12. We may also refer in this connection to a decision of the Supreme Court reported in Sales Tax Officer v. Timber and Fuel Corporation [1973] 31 S.T.C. 585 (S.C.), which has been cited by the learned Government Pleader himself fairly, stating that though the said decision runs counter to his contention, he thought it his duty to bring the said decision to our notice. We appreciate the same. It was held in the said decision that the power of exemption conferred upon the Government under Section 12 of the Madhya Pradesh General Sales Tax Act, 1958, cannot be used directly or indirectly to levy tax retrospectively. In the said case, when the sales in question took place, the assessee was not liable to pay any tax in respect of those sales inasmuch as the sales effected by him were second sales exempt from tax. But on 1st June, 1963, the Government issued a notification exempting the forest department from paying the sales tax in respect of sales effected by it as from 1st April, 1959, to 2nd November, 1962, and on the basis of the said notification, the sales by the petitioner were sought to be treated as first sales and liable to tax. It was therefore held that the Government had no power to levy tax on the assessee by exercise of its power of exemption retrospectively applicable to another.

13. The learned Government Pleader also contended that since the petitioners have an alternative remedy by way of an appeal, this Court should not interfere by way of certiorari.

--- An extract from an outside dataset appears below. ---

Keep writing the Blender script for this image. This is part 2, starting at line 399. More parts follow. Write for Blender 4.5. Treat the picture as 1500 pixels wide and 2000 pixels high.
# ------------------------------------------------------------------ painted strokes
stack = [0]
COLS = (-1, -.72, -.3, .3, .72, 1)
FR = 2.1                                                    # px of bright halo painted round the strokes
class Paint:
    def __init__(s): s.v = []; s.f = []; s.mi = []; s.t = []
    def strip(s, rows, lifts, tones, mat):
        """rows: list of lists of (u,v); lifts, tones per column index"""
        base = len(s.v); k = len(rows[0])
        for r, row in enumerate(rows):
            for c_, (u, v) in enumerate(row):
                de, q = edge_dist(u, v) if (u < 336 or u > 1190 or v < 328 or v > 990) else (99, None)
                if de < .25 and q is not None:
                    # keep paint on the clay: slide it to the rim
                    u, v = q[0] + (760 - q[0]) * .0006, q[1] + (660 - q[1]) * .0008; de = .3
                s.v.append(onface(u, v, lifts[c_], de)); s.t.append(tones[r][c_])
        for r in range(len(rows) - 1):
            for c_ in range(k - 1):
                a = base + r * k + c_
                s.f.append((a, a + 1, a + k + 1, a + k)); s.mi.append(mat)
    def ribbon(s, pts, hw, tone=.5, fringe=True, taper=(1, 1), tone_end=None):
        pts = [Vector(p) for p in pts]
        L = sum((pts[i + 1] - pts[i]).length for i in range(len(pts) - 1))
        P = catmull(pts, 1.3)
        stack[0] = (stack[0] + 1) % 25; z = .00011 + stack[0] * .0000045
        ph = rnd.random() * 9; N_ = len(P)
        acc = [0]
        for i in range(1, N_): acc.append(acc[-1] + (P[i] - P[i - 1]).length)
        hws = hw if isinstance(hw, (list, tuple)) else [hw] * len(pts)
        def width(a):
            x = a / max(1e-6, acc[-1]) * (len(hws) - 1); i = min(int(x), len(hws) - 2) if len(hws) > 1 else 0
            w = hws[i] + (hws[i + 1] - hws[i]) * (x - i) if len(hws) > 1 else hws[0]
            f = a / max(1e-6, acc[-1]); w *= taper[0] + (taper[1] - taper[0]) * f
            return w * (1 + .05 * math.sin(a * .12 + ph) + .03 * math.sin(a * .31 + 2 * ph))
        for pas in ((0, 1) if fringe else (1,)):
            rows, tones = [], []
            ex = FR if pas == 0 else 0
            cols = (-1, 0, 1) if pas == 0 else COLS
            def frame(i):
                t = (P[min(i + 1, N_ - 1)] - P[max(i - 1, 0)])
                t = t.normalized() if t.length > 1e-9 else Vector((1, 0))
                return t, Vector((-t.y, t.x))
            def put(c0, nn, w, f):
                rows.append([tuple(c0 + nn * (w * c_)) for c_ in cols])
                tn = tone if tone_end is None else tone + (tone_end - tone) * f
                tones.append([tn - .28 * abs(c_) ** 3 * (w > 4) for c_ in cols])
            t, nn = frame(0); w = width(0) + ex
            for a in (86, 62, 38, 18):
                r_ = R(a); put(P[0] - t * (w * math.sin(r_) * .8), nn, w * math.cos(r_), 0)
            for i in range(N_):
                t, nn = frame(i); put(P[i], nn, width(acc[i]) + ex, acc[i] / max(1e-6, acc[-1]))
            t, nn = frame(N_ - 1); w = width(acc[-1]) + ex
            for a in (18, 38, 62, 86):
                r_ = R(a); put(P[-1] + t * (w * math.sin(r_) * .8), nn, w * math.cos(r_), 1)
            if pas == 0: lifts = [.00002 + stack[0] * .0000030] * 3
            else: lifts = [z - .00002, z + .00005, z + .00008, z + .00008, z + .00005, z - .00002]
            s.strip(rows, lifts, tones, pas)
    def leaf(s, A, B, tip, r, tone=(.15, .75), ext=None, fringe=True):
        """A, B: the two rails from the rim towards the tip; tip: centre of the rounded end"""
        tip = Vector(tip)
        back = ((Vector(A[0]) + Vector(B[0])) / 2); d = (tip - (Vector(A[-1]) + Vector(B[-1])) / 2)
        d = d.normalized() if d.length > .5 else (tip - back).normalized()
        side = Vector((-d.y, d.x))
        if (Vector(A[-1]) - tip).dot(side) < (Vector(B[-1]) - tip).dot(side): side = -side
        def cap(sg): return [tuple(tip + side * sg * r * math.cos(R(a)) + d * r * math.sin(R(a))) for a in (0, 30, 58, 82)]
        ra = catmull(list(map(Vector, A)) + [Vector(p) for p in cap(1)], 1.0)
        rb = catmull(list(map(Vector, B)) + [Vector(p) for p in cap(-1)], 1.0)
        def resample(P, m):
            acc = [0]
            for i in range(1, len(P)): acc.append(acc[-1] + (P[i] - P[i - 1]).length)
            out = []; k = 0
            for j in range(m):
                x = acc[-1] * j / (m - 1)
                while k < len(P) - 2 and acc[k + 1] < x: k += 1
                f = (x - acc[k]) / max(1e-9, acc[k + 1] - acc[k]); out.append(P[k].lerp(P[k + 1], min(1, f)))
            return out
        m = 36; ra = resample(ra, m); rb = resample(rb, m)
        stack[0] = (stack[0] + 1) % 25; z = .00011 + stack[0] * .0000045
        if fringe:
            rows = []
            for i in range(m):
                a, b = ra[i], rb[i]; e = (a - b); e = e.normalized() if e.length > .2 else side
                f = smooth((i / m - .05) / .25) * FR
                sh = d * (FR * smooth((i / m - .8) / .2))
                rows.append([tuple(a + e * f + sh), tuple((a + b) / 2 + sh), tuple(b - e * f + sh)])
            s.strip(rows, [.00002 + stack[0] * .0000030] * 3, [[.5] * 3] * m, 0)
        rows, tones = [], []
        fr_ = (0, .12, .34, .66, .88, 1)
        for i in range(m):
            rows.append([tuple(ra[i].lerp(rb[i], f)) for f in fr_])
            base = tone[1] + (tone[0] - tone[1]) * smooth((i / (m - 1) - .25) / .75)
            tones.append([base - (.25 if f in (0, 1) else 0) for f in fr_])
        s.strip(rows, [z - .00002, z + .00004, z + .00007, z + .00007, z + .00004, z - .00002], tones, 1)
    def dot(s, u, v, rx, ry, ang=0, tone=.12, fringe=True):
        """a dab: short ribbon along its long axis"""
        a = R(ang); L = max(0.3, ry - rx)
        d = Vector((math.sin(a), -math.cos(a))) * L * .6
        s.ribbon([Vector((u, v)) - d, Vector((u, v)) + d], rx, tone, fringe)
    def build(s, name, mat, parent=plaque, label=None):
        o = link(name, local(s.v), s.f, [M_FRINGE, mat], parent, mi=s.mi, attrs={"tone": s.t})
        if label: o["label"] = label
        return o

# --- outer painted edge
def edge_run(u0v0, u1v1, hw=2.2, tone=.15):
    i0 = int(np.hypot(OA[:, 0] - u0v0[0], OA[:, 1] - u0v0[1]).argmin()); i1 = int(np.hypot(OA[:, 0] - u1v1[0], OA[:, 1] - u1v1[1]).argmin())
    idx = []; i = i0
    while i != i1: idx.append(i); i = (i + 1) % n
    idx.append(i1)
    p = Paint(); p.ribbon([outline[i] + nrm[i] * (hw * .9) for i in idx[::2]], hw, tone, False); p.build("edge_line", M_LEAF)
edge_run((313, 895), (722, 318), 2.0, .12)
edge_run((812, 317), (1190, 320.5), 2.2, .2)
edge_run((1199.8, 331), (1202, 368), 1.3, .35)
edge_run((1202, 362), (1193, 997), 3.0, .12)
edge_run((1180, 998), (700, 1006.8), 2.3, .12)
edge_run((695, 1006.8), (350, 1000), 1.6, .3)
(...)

However, since the assessing authorities cannot go behind the validity of the notification issued under Section 9, we cannot accede to the said contention.

14. For all the reasons mentioned above, we are of the opinion that G.O. Ms. No. 437 dated 18th May, 1971, is effective and enforceable only on and from 1st July, 1971, the date of its publication in the Andhra Pradesh Gazette and not with effect from any earlier date.

15. The writ petition is therefore allowed, but in the circumstances without costs. Advocate's fee Rs. 100.